Department History
Established in 1969, we are one of the oldest Black Studies departments in the United States. In 1970, we began offering courses that affirm the intellectual importance of research and scholarship and their contributions to the world culture of peoples of African descent. Initially known as the Department of Afro-American Studies and later as the Department of Afro-American and African Studies, we became the Department of Africana Studies in 1994.
Our academic edge
Africana Studies at Binghamton University is a challenging and demanding academic program focusing on African peoples and cultures and their descendants in the New World. It adopts an intellectual approach that is sensitive to the history, interests and outlook of African peoples everywhere in the context of the social, political, religious and economic systems of the wider world.
Africana Studies is a multidisciplinary field that broadens the scope and range of traditional disciplines and offers a corrective to disciplines in which knowledge of the presence, roles, cultural contributions and experiences of African peoples and their descendants have been omitted or neglected. It enlightens students about the philosophies, conceptual schemes, and value systems of Africans and people of African descent everywhere.
In a globally interdependent world, Africana Studies provides an interdisciplinary approach to knowledge that expands students' awareness of African peoples' contributions in the arts and the sciences and to human development and civilization.
Our department Is multidisciplinary
The department's offerings range across the traditional fields of anthropology, art history, history, literature, political science, sociology, theater, etc.

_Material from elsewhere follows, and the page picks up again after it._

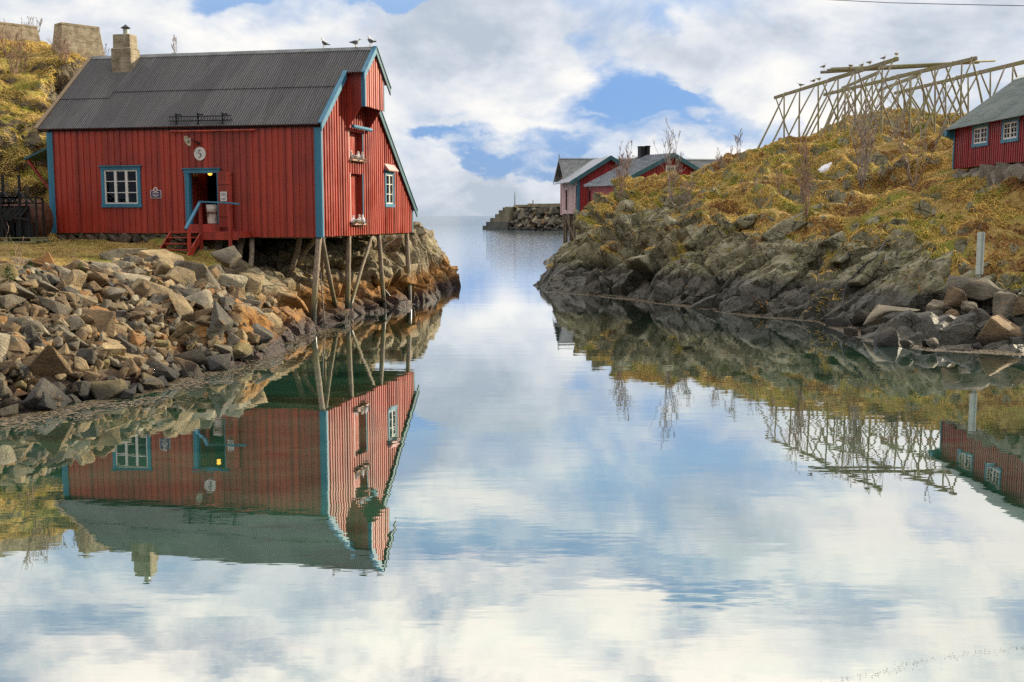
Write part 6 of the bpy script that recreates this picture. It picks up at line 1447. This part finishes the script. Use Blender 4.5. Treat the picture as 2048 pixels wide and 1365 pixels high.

These disciplines are integrated by certain themes that underscore the uniqueness of the department.
First, subject matter focuses on African peoples and cultures and those peoples of the New World who are descendants of Africans. Second, the department's courses offer a non-Eurocentric and nonracial approach to the investigations, interpretations, and understanding of the experiences of African peoples and of the wider world social, political, and economic systems. Third, departmental courses broaden the scope and range of traditional disciplines and offer a corrective to those disciplines in which the knowledge of the presence, roles, cultural contributions, and experiences of African peoples and their descendants have been omitted or neglected.
We attract students of all ethnic backgrounds who benefit from exposure to academic materials and perspectives not otherwise available to them. Our award-winning faculty provides a challenging educational experience for students who appreciate the willingness of professors to mentor them.